▶ **COLLECTED MATERIAL**:

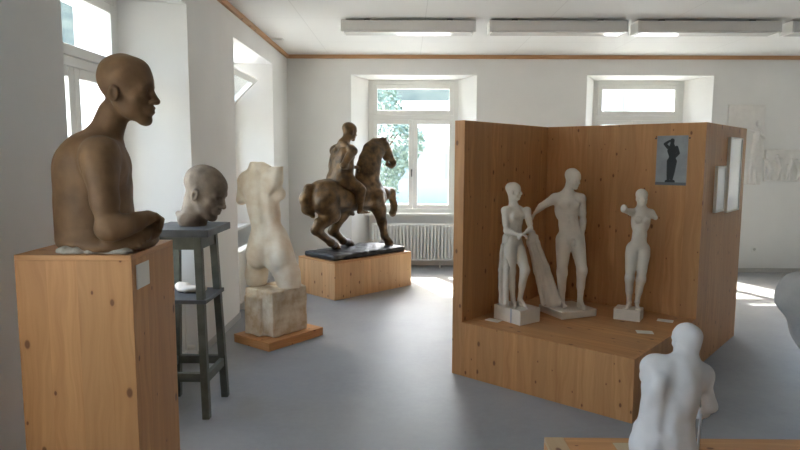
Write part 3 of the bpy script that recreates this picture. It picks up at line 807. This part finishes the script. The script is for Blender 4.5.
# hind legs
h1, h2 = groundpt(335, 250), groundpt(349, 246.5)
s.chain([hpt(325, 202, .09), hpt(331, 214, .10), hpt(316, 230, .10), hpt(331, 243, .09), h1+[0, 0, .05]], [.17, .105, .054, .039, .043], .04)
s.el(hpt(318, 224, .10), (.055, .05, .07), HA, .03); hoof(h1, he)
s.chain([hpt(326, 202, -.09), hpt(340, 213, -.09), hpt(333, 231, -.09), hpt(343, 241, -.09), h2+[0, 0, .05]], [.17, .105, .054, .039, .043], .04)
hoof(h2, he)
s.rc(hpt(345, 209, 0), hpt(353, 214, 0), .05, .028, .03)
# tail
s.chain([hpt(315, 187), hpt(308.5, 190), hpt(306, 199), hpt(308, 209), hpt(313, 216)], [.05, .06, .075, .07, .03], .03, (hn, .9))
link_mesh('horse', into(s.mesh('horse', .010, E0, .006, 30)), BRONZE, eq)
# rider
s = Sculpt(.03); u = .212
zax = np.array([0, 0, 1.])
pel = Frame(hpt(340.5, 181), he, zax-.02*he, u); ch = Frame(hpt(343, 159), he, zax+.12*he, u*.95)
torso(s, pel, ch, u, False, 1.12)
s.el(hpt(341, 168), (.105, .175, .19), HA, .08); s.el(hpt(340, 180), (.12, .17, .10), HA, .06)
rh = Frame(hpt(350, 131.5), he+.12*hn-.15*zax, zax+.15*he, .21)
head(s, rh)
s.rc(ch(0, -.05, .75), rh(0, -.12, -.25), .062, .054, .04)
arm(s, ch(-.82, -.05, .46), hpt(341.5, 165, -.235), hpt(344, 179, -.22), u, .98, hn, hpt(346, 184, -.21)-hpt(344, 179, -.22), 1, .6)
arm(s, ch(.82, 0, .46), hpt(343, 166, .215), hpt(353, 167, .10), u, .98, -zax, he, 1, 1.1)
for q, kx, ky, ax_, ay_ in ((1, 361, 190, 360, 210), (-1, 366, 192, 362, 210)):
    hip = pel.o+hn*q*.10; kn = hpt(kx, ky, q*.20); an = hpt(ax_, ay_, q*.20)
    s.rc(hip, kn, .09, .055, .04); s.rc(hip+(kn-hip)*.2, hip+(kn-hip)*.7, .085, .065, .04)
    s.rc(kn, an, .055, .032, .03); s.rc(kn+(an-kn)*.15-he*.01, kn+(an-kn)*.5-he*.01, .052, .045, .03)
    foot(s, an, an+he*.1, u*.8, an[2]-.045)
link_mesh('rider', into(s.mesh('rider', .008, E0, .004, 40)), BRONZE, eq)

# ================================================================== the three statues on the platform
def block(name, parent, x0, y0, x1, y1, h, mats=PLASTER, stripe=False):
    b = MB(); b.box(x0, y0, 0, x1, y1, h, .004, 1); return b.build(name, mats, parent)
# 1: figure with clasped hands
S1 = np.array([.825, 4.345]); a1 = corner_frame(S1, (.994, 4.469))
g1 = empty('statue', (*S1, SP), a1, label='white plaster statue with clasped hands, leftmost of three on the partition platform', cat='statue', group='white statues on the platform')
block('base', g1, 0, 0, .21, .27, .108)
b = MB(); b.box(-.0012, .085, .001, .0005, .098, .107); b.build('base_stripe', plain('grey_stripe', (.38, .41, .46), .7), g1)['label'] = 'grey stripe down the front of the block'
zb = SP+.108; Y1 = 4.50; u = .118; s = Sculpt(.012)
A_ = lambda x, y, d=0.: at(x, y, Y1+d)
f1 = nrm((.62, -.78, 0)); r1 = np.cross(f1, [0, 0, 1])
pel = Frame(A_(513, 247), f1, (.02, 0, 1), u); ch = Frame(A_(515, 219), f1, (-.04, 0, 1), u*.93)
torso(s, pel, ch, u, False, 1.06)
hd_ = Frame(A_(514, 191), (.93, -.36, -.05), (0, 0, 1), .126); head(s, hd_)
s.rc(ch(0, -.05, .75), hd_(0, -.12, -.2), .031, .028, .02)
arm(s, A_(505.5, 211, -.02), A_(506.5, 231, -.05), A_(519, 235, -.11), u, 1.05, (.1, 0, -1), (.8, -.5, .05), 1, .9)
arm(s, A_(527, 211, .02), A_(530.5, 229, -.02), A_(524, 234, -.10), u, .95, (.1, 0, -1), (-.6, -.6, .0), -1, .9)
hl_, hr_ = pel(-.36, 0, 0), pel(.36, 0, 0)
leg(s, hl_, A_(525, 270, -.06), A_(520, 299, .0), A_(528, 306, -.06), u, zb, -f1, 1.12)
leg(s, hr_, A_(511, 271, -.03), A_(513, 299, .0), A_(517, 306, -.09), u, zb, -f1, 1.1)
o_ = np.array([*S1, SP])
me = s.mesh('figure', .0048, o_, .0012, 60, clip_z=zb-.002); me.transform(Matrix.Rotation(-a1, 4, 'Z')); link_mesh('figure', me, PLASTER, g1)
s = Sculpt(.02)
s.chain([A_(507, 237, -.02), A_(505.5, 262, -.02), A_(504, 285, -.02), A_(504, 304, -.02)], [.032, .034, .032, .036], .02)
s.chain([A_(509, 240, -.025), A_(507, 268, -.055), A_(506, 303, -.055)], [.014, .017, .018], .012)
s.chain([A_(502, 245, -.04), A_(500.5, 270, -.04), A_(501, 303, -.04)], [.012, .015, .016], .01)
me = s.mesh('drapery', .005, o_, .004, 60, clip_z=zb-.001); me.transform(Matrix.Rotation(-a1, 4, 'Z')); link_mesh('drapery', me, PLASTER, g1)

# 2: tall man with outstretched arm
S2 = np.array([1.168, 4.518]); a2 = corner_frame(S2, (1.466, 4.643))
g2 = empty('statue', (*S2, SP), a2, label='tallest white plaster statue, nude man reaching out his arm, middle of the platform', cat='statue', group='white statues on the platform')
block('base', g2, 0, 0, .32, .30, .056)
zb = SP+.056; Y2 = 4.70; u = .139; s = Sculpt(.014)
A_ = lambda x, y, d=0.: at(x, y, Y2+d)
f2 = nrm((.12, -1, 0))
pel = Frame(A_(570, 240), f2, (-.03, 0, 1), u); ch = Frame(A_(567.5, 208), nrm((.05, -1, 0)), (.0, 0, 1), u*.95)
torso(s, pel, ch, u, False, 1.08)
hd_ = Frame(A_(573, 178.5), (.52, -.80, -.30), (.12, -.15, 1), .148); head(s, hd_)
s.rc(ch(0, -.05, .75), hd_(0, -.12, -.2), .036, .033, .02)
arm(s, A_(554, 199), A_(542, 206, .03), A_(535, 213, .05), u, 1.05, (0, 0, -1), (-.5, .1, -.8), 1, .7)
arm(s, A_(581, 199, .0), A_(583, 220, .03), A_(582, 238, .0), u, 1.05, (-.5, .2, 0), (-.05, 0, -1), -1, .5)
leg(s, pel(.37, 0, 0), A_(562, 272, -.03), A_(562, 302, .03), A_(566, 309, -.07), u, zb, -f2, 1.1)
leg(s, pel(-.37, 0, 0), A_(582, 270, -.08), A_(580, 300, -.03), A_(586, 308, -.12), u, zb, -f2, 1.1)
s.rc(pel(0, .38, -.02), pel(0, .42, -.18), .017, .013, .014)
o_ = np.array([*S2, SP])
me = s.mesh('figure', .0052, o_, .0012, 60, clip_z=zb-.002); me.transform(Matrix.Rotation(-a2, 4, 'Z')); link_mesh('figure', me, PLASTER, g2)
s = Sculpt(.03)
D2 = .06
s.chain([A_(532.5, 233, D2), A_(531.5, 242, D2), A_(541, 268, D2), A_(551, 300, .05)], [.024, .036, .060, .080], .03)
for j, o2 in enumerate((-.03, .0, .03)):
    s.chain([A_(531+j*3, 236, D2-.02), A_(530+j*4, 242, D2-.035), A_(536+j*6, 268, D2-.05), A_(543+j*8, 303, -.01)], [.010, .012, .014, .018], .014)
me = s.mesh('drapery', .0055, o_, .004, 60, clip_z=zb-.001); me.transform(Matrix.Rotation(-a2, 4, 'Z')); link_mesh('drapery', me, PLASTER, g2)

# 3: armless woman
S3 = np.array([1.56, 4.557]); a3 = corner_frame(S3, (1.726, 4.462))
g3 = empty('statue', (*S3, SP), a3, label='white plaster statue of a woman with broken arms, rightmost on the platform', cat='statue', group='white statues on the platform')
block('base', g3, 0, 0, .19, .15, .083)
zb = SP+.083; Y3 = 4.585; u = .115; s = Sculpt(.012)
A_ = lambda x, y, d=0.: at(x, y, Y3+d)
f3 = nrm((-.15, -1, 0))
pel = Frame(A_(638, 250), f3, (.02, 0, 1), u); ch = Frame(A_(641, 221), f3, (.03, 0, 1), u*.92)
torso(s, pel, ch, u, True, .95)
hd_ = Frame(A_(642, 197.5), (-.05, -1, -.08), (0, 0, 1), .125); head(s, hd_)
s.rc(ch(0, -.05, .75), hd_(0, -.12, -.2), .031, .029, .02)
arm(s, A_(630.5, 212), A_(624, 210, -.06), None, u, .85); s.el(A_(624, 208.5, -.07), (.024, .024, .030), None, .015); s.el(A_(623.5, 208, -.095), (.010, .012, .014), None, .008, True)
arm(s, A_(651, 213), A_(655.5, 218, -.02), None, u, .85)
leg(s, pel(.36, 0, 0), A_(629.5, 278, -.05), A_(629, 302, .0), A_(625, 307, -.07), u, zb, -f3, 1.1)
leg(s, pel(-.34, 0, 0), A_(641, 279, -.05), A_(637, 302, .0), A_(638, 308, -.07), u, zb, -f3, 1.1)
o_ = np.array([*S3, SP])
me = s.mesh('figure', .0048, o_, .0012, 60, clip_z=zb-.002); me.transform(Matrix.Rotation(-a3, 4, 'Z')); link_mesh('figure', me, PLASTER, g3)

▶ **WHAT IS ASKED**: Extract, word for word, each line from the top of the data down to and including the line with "40)), BRONZE, eq)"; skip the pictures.

▶ **FINISHED TASK**:
Write part 3 of the bpy script that recreates this picture. It picks up at line 807. This part finishes the script. The script is for Blender 4.5.
# hind legs
h1, h2 = groundpt(335, 250), groundpt(349, 246.5)
s.chain([hpt(325, 202, .09), hpt(331, 214, .10), hpt(316, 230, .10), hpt(331, 243, .09), h1+[0, 0, .05]], [.17, .105, .054, .039, .043], .04)
s.el(hpt(318, 224, .10), (.055, .05, .07), HA, .03); hoof(h1, he)
s.chain([hpt(326, 202, -.09), hpt(340, 213, -.09), hpt(333, 231, -.09), hpt(343, 241, -.09), h2+[0, 0, .05]], [.17, .105, .054, .039, .043], .04)
hoof(h2, he)
s.rc(hpt(345, 209, 0), hpt(353, 214, 0), .05, .028, .03)
# tail
s.chain([hpt(315, 187), hpt(308.5, 190), hpt(306, 199), hpt(308, 209), hpt(313, 216)], [.05, .06, .075, .07, .03], .03, (hn, .9))
link_mesh('horse', into(s.mesh('horse', .010, E0, .006, 30)), BRONZE, eq)
# rider
s = Sculpt(.03); u = .212
zax = np.array([0, 0, 1.])
pel = Frame(hpt(340.5, 181), he, zax-.02*he, u); ch = Frame(hpt(343, 159), he, zax+.12*he, u*.95)
torso(s, pel, ch, u, False, 1.12)
s.el(hpt(341, 168), (.105, .175, .19), HA, .08); s.el(hpt(340, 180), (.12, .17, .10), HA, .06)
rh = Frame(hpt(350, 131.5), he+.12*hn-.15*zax, zax+.15*he, .21)
head(s, rh)
s.rc(ch(0, -.05, .75), rh(0, -.12, -.25), .062, .054, .04)
arm(s, ch(-.82, -.05, .46), hpt(341.5, 165, -.235), hpt(344, 179, -.22), u, .98, hn, hpt(346, 184, -.21)-hpt(344, 179, -.22), 1, .6)
arm(s, ch(.82, 0, .46), hpt(343, 166, .215), hpt(353, 167, .10), u, .98, -zax, he, 1, 1.1)
for q, kx, ky, ax_, ay_ in ((1, 361, 190, 360, 210), (-1, 366, 192, 362, 210)):
    hip = pel.o+hn*q*.10; kn = hpt(kx, ky, q*.20); an = hpt(ax_, ay_, q*.20)
    s.rc(hip, kn, .09, .055, .04); s.rc(hip+(kn-hip)*.2, hip+(kn-hip)*.7, .085, .065, .04)
    s.rc(kn, an, .055, .032, .03); s.rc(kn+(an-kn)*.15-he*.01, kn+(an-kn)*.5-he*.01, .052, .045, .03)
    foot(s, an, an+he*.1, u*.8, an[2]-.045)
link_mesh('rider', into(s.mesh('rider', .008, E0, .004, 40)), BRONZE, eq)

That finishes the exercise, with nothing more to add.